Graphical Complement
Travel and aviation are featured at this tourist hotel—its meeting room has ’60s-era airplane seats and travel posters. So it’s fitting that the new outdoor mural has a wanderlust vibe, with a jet, silhouettes of iconic San Francisco’s iconic structures and a savvy traveler admiring it all.
Altogether, nine alumni/students (graduated in June 2018) worked on the mural:
• Karin Alterman (School of Illustration)
• Yoo Seon Choi (School of Fine Art)
• Xiaolu (Lulu) Lin (Illustration)
• Mykaela McGrew (Fine Art)
• Laine Renfro (Illustration)
• Tao Sang (Fine Art)
• Vaness Thach (Fine Art)
• Stanley Valentinus Senjaya (Illustration)
• Benjamin Yu (Fine Art)
At the Dedication
At the dedication ceremony, Nunelly underscored how student mural projects embody the university’s commitment to the community: “Students from Academy of Art University are devoted to using their talents to enhance the quality of life in their neighborhoods.
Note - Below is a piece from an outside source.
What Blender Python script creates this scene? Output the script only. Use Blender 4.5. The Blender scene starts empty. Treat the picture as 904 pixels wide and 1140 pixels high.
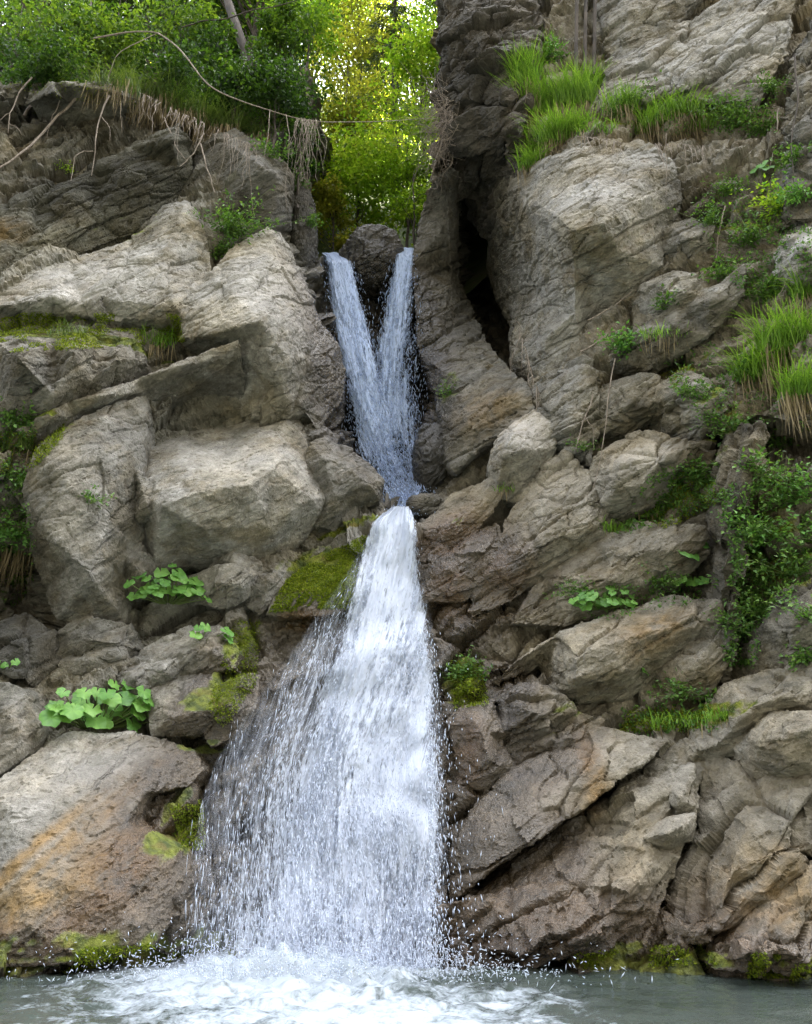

Our murals—including ‘The Jazz Club’ for Uptown Tenderloin, a mural for Firehouse #1, and Pacific Gas & Electric [PG&E] panels that depict the history of the Tenderloin—are examples of hand-painted work that seek to beautify, uplift, and help the community. I am so proud of our student graduates. They have enhanced their skills and learned and grown as artists thanks to Simon’s mural project.”
Rebecca Delgado Rottman, who retired this year as the Academy’s vice president for community and government affairs, seconded: “Murals tell stories. These stories are about the neighborhoods the mural are located in and are a way for students to give back and use their skills. They have heart and are not getting paid, so the work they do is a way for them to learn the business of art production on a team and to get a portfolio in large-scale work.”